Il y a eu une prise de conscience ?

De son impact, oui. Si le Qatar a racheté le Paris Saint-Germain, ce n’est pas par hasard, c’est aussi parce qu’ils pouvaient obtenir, pour une somme modique, le club d’une capitale emblématique. Le Qatar n’était connu que pour l’énergie. Maintenant, en France, tout le monde le connaît. Pour eux, ce fut un investissement judicieux. Et ça a toujours été le cas. Quand Peugeot investit sur Sochaux dans les années 1930, on a prétendu que le championnat était faussé. Dans les années 1970, en France, ce fut au tour des municipalités de subventionner les clubs. Jacques Médecin, maire de Nice, avait donné un gros montant à l’OGC pour rivaliser avec Marseille. Ces sommes étaient énormes pour l’époque et permettaient d’acheter l’une ou l’autre vedette. Nous sommes aujourd’hui dans une autre dimension. Cela fausse-t-il les compétitions ? Oui, car on voit que les clubs les plus riches l’emportent plus facilement et le PSG a actuellement un monopole en France. Mais ce sont des phases, tout cela, car d’autres investisseurs viendront faire concurrence. La période actuelle n’est pas aussi révolutionnaire qu’on veut bien le dire.

Que penseriez-vous d’une finale France-Belgique ?

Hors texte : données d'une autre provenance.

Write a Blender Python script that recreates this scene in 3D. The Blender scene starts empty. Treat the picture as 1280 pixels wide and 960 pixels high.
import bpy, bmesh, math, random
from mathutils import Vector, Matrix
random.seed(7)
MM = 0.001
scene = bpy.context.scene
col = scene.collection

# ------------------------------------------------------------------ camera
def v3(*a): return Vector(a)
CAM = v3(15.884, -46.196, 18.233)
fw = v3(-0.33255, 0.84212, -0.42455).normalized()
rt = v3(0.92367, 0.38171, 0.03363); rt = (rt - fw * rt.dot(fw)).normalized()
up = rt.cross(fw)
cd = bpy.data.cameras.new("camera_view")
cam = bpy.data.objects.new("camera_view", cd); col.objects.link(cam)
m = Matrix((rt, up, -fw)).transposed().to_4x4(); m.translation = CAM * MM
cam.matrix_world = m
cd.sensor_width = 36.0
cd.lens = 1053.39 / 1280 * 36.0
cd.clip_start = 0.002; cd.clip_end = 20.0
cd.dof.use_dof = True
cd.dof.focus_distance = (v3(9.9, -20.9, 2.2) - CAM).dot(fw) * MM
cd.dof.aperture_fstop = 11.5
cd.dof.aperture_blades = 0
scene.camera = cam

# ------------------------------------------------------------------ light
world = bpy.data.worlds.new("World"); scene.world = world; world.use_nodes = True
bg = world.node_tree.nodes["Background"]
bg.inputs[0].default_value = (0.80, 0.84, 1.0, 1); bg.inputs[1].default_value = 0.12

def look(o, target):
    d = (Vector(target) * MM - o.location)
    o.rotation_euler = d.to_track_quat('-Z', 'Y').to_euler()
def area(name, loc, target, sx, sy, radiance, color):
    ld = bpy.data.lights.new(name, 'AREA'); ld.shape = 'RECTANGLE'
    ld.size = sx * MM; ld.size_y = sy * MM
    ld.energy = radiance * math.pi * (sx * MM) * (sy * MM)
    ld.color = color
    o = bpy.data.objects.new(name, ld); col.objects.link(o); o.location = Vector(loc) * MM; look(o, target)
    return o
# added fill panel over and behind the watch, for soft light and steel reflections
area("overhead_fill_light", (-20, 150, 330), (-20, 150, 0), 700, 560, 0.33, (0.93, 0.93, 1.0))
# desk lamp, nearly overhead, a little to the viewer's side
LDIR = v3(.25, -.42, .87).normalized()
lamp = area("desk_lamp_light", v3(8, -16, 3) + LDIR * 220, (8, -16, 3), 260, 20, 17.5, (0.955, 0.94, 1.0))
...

Ce serait formidable parce que nous sommes deux pays frères, proches culturellement et sociologiquement. L’Allemagne est notre premier partenaire commercial et politique, mais en football, il n’y a pas la même proximité. Cela dit, ces trois formations sont très proches : elles sont toutes multiculturelles. Ce sont les effets de la globalisation, mais ces équipes restent de puissants vecteurs d’identité nationale. Nul ne soupçonne le Diables Rouges de ne pas représenter la Belgique, c’est d’ailleurs l’un des derniers ciments d’unité nationale, plus que la monarchie et que le système politique ou la Constitution. Cela démontre encore que l’identité nationale se nourrit de multiples origines.